◆ GIVEN INSTRUCTION
Take every line from the material that has the word "Python" in it.

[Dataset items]
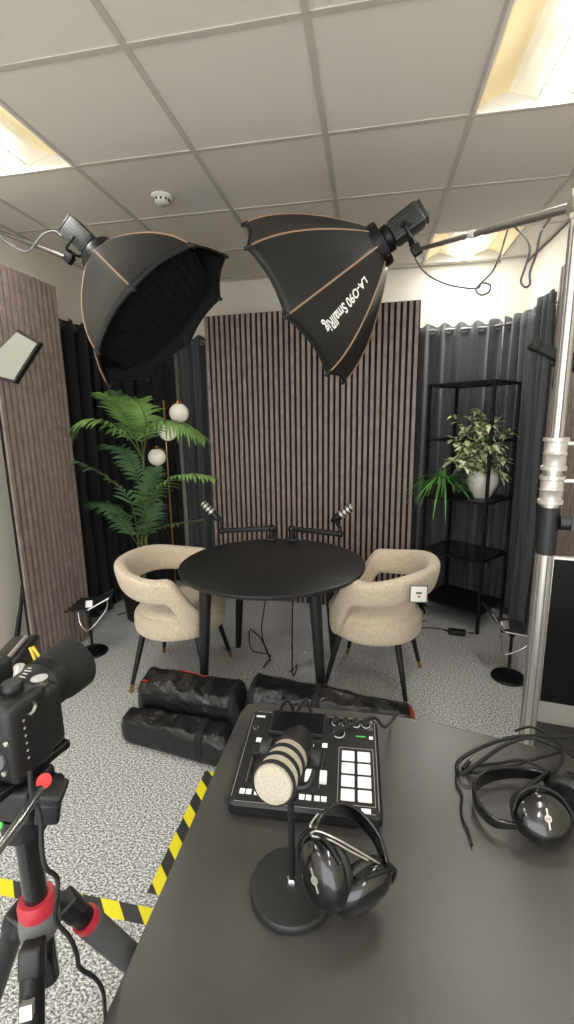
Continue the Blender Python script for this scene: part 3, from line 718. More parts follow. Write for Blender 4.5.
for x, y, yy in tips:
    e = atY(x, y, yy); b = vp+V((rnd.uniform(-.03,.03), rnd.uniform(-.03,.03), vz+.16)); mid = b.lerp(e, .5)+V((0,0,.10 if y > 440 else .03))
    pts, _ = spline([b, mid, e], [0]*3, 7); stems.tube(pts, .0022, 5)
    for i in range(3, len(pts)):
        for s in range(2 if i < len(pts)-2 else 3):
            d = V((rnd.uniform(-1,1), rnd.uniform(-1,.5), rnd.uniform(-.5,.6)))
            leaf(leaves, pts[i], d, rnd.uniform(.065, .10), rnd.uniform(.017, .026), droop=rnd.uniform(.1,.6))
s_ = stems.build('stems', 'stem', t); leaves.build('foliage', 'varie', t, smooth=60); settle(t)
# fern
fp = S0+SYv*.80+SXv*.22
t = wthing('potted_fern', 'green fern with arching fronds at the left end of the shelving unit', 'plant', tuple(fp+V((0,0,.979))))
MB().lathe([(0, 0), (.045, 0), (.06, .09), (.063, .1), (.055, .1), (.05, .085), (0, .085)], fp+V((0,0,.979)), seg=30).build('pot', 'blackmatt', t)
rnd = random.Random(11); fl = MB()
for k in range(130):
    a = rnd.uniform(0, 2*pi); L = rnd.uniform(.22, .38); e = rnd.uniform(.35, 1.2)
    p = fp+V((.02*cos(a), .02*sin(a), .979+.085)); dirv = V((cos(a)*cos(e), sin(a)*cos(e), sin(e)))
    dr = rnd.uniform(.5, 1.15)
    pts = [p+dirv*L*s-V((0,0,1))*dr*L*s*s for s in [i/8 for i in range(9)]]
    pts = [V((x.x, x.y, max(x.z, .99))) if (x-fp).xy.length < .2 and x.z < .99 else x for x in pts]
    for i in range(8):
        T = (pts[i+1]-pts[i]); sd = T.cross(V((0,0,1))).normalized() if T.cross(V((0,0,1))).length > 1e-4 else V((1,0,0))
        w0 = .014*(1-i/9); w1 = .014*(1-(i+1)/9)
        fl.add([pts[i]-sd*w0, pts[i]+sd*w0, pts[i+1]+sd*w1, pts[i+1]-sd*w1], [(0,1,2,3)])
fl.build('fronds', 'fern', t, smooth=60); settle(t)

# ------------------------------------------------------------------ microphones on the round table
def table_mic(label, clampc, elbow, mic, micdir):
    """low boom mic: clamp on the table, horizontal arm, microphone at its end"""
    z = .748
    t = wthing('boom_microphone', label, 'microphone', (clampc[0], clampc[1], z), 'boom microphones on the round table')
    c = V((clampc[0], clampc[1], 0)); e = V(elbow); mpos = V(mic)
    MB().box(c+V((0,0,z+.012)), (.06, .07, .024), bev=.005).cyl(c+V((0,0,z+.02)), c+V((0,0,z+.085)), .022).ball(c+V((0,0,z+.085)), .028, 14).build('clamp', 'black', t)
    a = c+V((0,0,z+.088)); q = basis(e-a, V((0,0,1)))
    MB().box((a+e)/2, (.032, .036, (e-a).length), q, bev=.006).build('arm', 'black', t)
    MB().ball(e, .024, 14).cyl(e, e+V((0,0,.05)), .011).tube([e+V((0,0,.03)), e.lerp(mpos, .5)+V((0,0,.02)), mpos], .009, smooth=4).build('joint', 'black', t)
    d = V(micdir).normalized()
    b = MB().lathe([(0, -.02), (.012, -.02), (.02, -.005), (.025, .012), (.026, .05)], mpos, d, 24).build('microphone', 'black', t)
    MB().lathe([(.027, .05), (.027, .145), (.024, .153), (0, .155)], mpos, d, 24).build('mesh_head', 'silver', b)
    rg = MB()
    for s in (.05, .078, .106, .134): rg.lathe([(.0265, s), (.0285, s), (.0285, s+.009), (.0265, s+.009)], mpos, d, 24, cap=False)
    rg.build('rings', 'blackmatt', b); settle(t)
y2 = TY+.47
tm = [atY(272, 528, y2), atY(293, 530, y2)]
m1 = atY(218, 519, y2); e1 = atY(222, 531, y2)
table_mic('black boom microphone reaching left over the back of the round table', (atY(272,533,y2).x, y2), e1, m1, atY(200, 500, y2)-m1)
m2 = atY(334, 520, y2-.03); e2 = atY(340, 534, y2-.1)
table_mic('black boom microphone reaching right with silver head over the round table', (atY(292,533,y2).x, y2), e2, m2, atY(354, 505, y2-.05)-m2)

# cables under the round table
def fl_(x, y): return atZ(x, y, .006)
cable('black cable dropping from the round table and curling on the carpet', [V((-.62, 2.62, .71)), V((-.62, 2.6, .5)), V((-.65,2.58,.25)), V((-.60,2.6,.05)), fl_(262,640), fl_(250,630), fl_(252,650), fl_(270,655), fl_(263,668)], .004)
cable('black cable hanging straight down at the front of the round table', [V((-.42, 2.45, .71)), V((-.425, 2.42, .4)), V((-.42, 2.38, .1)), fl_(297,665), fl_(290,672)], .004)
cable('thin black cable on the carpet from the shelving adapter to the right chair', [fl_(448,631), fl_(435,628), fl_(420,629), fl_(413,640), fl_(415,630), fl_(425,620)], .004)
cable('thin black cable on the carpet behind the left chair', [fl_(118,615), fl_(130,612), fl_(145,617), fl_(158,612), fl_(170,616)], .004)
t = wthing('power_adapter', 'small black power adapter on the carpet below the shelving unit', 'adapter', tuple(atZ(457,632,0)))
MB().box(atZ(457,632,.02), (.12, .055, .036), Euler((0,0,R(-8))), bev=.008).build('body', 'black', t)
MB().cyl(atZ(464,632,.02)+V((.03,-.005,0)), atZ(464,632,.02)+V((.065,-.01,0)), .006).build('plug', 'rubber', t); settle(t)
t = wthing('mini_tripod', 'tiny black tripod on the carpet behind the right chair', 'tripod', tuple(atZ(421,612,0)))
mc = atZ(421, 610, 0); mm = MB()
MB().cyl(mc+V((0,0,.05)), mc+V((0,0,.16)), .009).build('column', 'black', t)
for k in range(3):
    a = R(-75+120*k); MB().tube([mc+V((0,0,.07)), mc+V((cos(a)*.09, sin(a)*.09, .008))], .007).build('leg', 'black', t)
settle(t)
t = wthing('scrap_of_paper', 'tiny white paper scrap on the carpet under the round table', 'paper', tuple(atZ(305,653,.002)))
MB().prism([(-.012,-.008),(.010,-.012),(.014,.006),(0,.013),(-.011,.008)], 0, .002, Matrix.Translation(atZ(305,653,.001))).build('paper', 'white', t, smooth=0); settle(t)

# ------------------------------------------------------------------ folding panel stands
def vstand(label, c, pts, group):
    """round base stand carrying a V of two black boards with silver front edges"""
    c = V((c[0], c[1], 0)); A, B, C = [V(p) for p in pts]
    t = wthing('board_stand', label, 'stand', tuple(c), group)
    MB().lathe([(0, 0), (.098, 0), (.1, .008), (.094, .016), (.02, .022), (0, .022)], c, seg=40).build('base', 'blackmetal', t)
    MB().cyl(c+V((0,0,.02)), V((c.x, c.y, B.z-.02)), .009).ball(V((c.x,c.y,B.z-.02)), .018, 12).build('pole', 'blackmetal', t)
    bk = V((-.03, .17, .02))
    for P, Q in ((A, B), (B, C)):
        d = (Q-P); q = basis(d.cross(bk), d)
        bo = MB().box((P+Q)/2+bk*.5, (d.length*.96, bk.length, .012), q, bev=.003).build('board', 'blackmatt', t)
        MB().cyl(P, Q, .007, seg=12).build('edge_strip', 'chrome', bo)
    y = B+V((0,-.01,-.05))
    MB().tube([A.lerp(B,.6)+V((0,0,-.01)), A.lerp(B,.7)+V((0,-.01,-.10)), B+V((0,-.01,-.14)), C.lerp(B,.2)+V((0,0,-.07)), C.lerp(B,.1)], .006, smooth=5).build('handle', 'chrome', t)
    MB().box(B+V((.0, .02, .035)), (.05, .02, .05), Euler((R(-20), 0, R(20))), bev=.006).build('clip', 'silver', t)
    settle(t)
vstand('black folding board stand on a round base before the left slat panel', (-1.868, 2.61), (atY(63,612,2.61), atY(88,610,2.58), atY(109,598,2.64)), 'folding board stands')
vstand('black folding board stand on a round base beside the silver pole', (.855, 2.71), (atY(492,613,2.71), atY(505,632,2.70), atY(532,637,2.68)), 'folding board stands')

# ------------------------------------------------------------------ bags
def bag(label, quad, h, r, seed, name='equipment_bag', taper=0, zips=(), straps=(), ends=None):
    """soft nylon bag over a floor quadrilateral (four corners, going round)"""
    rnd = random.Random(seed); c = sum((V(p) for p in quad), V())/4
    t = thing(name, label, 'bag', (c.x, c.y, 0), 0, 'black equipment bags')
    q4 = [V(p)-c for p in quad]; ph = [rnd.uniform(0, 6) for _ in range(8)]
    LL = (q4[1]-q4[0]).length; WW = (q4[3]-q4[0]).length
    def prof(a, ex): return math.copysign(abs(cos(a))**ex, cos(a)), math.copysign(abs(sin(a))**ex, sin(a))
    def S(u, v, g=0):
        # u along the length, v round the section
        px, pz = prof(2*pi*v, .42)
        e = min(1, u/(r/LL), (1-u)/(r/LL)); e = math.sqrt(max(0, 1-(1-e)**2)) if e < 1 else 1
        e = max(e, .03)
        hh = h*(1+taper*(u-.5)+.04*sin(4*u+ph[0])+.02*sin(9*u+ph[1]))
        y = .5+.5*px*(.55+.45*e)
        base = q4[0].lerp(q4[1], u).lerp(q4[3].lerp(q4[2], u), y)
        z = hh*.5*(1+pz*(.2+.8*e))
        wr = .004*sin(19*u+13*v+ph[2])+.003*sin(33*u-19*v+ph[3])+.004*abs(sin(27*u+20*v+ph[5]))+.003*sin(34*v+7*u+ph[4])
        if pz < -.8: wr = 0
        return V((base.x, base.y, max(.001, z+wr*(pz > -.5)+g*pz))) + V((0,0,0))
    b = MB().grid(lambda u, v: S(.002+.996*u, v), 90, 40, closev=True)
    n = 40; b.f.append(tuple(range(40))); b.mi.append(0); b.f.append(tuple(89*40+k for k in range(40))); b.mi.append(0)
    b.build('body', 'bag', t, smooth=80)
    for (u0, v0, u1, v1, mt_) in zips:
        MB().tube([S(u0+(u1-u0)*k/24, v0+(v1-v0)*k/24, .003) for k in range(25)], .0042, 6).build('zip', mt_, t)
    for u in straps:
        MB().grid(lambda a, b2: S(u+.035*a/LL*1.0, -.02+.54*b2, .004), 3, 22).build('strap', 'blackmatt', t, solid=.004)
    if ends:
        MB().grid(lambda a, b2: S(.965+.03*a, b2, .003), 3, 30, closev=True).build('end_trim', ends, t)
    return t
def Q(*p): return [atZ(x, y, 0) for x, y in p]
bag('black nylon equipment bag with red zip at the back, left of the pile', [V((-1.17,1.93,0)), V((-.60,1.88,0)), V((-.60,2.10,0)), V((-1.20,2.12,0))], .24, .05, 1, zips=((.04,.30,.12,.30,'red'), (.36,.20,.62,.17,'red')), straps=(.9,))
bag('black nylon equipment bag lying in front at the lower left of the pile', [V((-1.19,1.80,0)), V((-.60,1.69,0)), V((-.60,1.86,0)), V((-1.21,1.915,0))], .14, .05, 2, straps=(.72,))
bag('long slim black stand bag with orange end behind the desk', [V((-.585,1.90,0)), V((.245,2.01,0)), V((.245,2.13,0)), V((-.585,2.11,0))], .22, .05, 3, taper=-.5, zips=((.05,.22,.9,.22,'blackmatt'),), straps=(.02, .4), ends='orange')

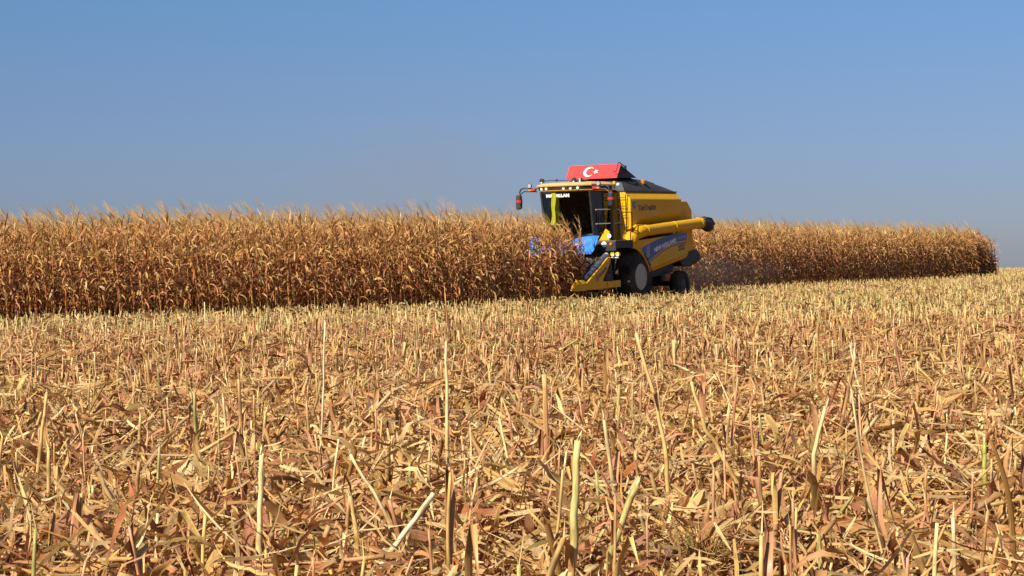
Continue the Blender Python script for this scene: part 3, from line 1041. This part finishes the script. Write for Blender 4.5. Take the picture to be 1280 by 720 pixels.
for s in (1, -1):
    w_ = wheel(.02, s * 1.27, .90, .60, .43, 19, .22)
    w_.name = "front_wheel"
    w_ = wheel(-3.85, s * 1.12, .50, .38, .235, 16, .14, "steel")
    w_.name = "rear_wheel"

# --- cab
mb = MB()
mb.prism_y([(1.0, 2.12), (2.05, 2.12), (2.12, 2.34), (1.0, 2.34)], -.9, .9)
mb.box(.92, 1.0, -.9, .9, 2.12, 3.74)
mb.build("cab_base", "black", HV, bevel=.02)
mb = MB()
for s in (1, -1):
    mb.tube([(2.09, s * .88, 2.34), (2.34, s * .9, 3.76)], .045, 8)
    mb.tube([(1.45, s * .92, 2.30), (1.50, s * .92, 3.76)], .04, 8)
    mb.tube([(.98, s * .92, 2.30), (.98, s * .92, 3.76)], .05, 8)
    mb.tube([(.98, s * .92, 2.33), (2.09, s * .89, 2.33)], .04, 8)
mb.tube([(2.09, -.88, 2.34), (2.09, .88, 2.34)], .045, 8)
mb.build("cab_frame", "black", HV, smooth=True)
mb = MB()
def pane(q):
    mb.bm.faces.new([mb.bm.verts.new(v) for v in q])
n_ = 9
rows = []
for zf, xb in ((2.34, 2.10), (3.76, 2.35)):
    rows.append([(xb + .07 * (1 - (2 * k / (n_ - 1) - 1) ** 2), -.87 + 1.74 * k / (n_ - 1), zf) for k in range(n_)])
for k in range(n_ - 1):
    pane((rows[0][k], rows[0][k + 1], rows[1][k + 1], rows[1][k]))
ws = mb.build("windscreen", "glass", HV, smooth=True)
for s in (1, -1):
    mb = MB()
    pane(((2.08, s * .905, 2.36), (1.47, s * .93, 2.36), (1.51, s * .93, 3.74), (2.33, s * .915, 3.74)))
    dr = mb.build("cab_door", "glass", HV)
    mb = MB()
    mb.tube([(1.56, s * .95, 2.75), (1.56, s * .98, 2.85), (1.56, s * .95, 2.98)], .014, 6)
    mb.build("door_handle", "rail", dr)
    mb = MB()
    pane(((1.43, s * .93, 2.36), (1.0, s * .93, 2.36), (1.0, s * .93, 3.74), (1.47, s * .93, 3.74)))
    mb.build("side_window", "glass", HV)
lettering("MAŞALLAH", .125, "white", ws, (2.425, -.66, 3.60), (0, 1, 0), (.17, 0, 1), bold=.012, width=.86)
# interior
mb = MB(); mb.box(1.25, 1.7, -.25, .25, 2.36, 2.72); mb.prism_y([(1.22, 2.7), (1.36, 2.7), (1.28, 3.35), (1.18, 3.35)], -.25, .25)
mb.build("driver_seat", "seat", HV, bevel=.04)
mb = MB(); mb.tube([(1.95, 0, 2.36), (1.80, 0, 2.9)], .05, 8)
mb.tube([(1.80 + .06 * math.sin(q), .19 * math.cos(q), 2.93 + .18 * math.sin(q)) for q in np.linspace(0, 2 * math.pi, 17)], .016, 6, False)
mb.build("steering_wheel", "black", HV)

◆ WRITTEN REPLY
Continue the Blender Python script for this scene: part 3, from line 718. More parts follow. Write for Blender 4.5.
Continue the Blender Python script for this scene: part 3, from line 1041. This part finishes the script. Write for Blender 4.5. Take the picture to be 1280 by 720 pixels.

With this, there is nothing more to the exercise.